Why it matters: Well-intentioned hackers say it's still too easy to probe AI systems and tools — and if they can get in, imagine what the bad guys can do.
Driving the news: Organizers of the DEF CON hacker conference released their first "Hackers' Almanack" last week, detailing key takeaways and findings from the summer's annual hacker gathering.
- The report, published in partnership with the Cyber Policy Initiative at the University of Chicago, comes as top AI executives, heads of state, academics and nonprofit leaders gather in Paris this week to discuss a range of AI safety and security topics.

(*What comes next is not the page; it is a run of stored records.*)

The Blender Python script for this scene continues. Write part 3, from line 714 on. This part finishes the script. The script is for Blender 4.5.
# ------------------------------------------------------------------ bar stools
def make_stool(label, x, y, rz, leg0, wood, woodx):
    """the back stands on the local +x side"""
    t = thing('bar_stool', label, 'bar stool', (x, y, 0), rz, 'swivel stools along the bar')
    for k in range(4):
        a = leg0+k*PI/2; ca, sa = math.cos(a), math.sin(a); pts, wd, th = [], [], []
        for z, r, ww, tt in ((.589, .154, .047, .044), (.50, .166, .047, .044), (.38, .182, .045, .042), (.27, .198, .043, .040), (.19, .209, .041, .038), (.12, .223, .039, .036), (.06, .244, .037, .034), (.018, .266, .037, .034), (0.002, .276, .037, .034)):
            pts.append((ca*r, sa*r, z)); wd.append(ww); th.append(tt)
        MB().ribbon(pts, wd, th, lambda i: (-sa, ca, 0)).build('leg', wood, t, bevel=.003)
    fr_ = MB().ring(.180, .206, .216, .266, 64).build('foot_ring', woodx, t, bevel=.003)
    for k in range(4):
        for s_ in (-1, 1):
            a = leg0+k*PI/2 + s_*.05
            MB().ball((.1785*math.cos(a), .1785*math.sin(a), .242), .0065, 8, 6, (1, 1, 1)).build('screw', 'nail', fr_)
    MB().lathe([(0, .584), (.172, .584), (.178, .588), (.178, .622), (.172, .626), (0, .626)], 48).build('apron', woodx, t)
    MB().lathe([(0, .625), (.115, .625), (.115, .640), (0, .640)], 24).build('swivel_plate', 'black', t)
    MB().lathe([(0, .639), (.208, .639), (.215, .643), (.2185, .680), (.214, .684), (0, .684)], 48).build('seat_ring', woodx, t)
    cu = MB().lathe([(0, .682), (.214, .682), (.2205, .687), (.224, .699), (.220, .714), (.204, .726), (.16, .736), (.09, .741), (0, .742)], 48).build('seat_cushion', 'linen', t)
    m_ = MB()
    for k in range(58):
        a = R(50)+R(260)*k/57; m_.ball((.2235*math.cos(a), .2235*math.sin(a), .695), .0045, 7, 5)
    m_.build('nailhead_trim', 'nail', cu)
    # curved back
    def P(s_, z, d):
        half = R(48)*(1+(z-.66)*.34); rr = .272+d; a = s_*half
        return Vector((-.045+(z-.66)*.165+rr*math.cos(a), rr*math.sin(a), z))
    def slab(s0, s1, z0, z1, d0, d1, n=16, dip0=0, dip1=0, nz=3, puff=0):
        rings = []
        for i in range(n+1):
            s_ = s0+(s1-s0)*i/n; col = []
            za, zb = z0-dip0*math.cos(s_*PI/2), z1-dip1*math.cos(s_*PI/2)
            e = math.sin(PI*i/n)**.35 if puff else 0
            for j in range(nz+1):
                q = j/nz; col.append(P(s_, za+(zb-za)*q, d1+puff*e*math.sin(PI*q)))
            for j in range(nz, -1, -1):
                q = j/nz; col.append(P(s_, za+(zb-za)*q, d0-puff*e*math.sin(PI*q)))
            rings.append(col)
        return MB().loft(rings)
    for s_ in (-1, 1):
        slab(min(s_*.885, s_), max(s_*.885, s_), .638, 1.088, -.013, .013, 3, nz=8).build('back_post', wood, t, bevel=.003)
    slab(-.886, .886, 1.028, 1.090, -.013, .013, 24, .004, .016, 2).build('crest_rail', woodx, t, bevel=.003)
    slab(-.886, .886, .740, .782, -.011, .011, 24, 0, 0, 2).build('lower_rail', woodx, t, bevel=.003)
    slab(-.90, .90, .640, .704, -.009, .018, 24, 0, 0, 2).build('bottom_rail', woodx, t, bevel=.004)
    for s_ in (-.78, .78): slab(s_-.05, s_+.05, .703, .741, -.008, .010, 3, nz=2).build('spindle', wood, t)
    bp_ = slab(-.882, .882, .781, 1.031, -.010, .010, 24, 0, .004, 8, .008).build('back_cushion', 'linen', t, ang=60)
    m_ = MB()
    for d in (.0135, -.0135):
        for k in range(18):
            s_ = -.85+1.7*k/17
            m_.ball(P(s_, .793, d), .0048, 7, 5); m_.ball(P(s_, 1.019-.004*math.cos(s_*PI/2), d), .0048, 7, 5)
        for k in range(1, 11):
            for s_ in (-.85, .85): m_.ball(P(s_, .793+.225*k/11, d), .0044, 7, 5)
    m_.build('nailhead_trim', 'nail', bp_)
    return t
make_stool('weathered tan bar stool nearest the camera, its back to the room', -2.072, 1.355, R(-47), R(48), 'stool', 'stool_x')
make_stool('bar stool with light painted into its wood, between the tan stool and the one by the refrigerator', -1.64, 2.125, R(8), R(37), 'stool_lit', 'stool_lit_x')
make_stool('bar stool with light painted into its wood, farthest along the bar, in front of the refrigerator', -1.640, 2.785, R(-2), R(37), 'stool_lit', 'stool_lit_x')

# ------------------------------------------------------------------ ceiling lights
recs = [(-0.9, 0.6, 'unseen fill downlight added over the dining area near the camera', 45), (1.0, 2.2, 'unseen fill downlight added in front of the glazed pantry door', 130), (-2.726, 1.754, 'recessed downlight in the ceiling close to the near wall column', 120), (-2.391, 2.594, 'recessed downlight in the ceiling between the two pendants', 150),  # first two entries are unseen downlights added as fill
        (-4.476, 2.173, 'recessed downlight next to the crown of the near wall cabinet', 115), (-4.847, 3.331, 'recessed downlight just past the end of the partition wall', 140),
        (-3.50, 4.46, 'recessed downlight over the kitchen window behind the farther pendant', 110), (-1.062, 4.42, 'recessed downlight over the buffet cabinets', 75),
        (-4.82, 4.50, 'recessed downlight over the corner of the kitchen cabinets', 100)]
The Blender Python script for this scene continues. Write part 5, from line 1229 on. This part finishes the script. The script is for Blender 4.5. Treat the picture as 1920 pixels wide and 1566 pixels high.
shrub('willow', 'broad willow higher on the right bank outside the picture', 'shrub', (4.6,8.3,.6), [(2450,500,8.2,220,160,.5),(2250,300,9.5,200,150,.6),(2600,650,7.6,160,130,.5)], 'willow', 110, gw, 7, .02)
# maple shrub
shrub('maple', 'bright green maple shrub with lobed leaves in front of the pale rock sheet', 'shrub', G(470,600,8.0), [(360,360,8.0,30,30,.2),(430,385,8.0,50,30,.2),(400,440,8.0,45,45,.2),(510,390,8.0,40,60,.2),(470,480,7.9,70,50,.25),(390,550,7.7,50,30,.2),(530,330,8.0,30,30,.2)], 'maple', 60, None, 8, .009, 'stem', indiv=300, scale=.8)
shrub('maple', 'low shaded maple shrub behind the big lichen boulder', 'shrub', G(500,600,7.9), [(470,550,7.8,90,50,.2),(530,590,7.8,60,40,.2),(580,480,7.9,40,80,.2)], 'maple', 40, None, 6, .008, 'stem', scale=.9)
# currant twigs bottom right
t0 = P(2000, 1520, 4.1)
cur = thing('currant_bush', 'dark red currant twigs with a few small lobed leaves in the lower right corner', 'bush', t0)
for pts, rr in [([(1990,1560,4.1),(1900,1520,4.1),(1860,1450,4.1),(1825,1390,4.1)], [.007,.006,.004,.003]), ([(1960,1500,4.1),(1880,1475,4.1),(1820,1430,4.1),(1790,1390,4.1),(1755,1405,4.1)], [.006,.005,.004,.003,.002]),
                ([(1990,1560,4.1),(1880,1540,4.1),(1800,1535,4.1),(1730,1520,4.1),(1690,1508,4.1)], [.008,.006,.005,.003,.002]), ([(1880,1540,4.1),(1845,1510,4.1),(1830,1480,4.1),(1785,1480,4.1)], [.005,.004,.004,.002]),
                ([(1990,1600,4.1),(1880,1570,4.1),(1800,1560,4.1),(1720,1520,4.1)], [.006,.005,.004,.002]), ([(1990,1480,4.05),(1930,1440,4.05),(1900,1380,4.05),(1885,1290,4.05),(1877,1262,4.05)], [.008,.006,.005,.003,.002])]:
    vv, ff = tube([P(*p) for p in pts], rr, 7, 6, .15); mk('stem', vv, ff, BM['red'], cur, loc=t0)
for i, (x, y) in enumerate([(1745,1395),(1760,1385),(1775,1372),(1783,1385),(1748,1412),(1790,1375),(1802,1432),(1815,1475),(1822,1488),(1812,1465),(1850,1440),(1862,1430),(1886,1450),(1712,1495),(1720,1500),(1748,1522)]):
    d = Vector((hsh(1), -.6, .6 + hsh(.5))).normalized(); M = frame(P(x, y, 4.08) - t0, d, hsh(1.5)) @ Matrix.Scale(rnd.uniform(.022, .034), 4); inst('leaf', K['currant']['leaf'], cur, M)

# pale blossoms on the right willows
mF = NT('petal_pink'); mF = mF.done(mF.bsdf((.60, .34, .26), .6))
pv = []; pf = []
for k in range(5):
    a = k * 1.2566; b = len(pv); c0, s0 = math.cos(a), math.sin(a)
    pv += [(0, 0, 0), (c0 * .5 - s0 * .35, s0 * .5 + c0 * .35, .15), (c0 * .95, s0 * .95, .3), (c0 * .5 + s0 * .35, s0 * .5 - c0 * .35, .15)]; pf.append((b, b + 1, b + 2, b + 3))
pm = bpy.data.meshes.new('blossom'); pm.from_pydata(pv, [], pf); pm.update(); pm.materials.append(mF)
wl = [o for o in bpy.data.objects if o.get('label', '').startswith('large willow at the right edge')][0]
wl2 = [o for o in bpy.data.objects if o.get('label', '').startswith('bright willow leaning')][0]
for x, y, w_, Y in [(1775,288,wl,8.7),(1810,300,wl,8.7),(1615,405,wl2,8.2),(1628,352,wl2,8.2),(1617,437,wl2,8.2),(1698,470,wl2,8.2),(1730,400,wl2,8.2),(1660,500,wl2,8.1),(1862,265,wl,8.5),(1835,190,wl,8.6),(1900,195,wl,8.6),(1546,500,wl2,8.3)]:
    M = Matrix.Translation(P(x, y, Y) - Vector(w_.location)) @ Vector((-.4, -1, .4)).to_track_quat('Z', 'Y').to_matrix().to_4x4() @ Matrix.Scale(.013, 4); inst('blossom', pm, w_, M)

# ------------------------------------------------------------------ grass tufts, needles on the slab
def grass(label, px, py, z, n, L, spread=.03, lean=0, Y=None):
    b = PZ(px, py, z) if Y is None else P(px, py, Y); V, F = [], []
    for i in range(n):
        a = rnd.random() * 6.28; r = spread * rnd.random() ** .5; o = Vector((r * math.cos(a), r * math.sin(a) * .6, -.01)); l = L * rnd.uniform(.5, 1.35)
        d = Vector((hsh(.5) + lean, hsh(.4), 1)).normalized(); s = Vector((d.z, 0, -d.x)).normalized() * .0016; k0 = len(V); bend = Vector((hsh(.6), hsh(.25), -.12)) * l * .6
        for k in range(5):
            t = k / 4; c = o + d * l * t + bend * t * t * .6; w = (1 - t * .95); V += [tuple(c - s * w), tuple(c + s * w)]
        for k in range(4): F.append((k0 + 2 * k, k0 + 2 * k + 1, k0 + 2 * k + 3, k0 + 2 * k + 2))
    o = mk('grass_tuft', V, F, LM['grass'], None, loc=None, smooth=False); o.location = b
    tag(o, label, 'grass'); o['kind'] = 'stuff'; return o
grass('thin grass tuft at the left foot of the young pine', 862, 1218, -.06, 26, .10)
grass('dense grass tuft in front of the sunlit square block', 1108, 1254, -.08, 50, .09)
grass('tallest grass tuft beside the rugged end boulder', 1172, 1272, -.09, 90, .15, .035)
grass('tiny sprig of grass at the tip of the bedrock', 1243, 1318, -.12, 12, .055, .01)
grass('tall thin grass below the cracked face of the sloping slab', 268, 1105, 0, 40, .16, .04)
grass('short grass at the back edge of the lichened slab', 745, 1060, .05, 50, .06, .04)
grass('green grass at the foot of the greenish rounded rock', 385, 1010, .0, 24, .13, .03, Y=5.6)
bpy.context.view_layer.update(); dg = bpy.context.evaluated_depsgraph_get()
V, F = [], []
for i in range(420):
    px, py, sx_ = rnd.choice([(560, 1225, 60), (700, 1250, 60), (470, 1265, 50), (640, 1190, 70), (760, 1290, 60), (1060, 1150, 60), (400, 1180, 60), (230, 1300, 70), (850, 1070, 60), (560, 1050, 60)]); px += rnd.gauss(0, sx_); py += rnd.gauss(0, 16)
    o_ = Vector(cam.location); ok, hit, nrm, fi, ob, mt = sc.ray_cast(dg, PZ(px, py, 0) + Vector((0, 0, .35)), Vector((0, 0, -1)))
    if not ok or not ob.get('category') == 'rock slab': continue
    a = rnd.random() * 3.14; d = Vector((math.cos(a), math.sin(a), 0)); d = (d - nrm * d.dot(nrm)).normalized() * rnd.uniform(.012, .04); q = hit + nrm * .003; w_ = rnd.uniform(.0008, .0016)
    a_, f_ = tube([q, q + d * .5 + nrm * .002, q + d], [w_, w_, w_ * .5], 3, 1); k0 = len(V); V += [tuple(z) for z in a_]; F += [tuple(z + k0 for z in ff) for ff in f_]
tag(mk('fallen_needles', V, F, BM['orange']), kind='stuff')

Zoom in: Governments around the world have been calling for AI companies to lean on red teaming — where ethical hackers try breaking into a system to help organizations — to improve AI security and safety.
- But that system doesn't account for the "unknown unknowns" that AI model operators are constantly looking for, Sven Cattell, an organizer of DEF CON's AI Village, wrote in the Almanack.
- Unlike traditional software security, AI vulnerabilities emerge unpredictably, making one-off red-teaming exercises insufficient.
- Instead, DEF CON organizers argue that AI security should follow the model of traditional cybersecurity, where various stakeholders come together to systematically track and address issues similar to the Common Vulnerabilities and Exposures system. The CVE system, run by research organization Mitre, rates the severity of a flaw found in an online system.
- "The goal of AI security is not to make it impossible to break a system, but to make any such break expensive and short lived," Cattell wrote.
The big picture: DEF CON's call for change comes as tech companies and the Trump administration move away from prioritizing AI safety in policy discussions.